Über den Tod hinaus

Etwas außerhalb vom Iserlohner Stadtzentrum liegt der Hauptfriedhof. Foto: Konstantin Holtkamp
Gespannt lauschen die Führungsteilnehmer den Erzählungen von Götz Bettge. Foto: Konstantin Holtkamp

ISERLOHN. Ein Mann kämpft gegen das Vergessen der alten Gruften reicher Iserlohner Industrieller auf dem Hauptfriedhof. Doch seine Mission ist nicht einfach. Führungen sollen deshalb sensibilisieren.

Auf mehr als 290.000 Quadratmetern herrscht Stille. Der Wind rauscht durch das erste gefallene Herbstlaub. Im Jahre 1826 wurde der Iserlohner Hauptfriedhof verlegt, zuvor lag er zentral an der alten Bauernkirche im Stadtzentrum. Vor allem der historische Teil des Friedhofs wirkt an normalen Werktagen meist wie ausgestorben. Doch an diesem Freitag sind die alten Pfade voller Leben. Eine bunte Gruppe zieht munter diskutierend zwischen den alten Gruften der großen Iserlohner Familien umher. An der Spitze der kleinen Führung: Götz Bettge. 35 Jahre lang war er Leiter des Stadtarchivs in Iserlohn. Kaum jemand weiß so viel über die Geschichte der größten Stadt im Märkischen Kreis. 

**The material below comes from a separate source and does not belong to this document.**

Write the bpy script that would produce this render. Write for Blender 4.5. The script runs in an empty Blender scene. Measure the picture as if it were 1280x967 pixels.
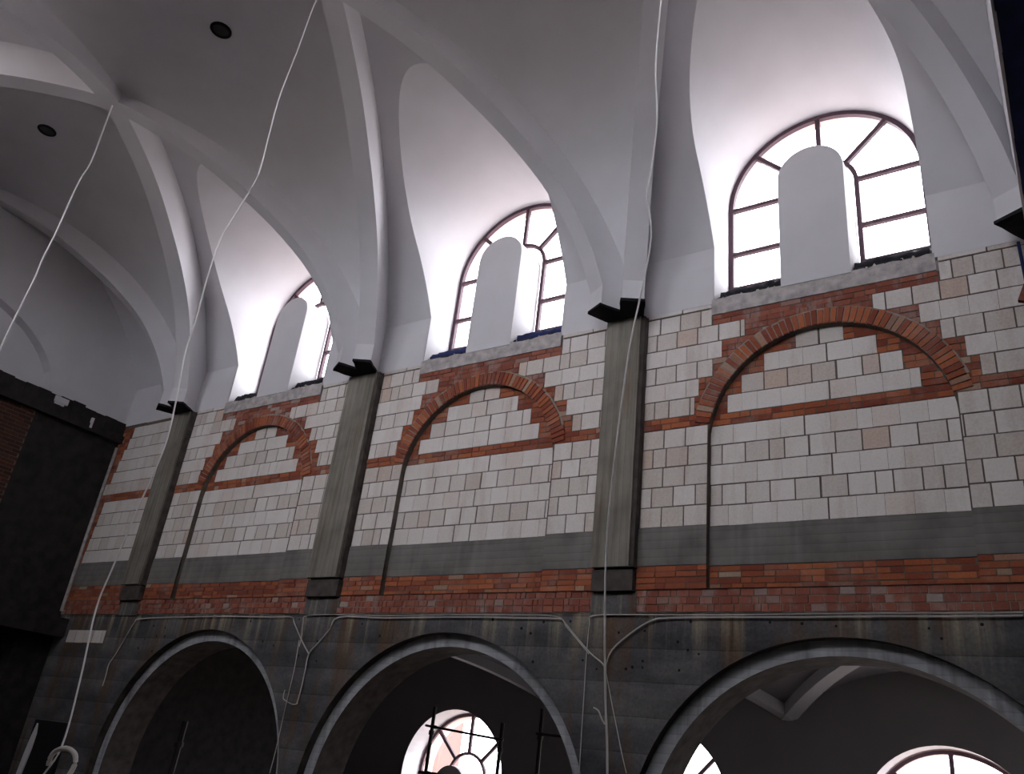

Vom Reihenhaus ins Reihengrab

„Die Franzosen verlegten die innerstädtischen Friedhöfe im 19. Jahrhundert vor die Städte“, erklärt Götz Bettge. „Angeblich aus Gründen der Hygiene. Völliger Unsinn!“ Nach und nach bauten alle reichen Familien ihre eigenen Gruften. Was in den Städten mit prächtigen Villen begann, wurde bis zum Tod mit pompösen Gräbern beibehalten. „Hielt man etwas auf sich, zog man nicht aus dem Reihenhaus ins Reihengrab“, erzählt Bettge weiter. Sogar eine Schlossallee gab es. Die Gräber in Nähe zur Friedhofsmauer waren besonders teuer. In der Gruft ging es zunächst hinab in eine Grabkammer. Dort standen die Särge fein aufgereiht nebeneinander. Um üble Gerüche zu vermeiden, bettete man die Toten zuerst in einen Zinksarg, der dann von einem Holzsarg umschlossen wurde. Auch aufwendig gestaltete Grabdenkmäler wie Stelen und Figuren galten als Prestige. Dabei spielten eingearbeitete Figuren eine wichtige Rolle. „Säulen galten immer als Machtsymbol und Sterne für das Licht, das den Toten leuchten sollte“, weiß Götz Bettge. „Der immergrüne Efeu wurde gerne gepflanzt, um sowohl die Gräber zu begrünen als auch das ewige Leben zu markieren.“

Vom Aufstieg und Verfall

Heute ist vieles mit genau diesem Efeu überwachsen, denn die großen Grabanlangen haben einen entscheidenden Nachteil. Wurden sie damals als Prestigeobjekte gepflegt, verwitterten sie nach dem kompletten Aussterben einer Familie. „Schmuddelig sehen die Grabstätten heute aus“, bemerkt Liane Kamp, geborene Kissing. Sie ist eine direkte Nachfahrin der reichen Kissing-Familie. „Ich war seit dem Tod meines Großvaters vor etwa 60 Jahren nicht mehr hier. Wenn ich gewusst hätte, dass das Grabmal heute so aussieht, hätte ich mich viel eher gekümmert“, so Liane Kamp betroffen. Schade finden das auch andere Gäste der Führung. „Sprechen Sie doch bei der nächsten Wahl ihren Kandidaten drauf an“, empfiehlt Götz Bettge, denn der Bund bezuschusst zwar die denkmalgeschützten Gräber, doch auch mit Steuereinnahmen reicht das Geld zur Pflege nicht aus. Auch Grabschändung ist eine Herausforderung. Teures Kupfer und Zink wird dann gerne mal mutwillig abgerissen und gestohlen. „Eine Schande ist das“, ärgert sich Bettge. Auch deshalb will er zukünftig die Führung weiter anbieten. Er ist davon überzeugt, dass sich nur auf diese Weise die Bürger für das spannende Thema sensibilisieren lassen.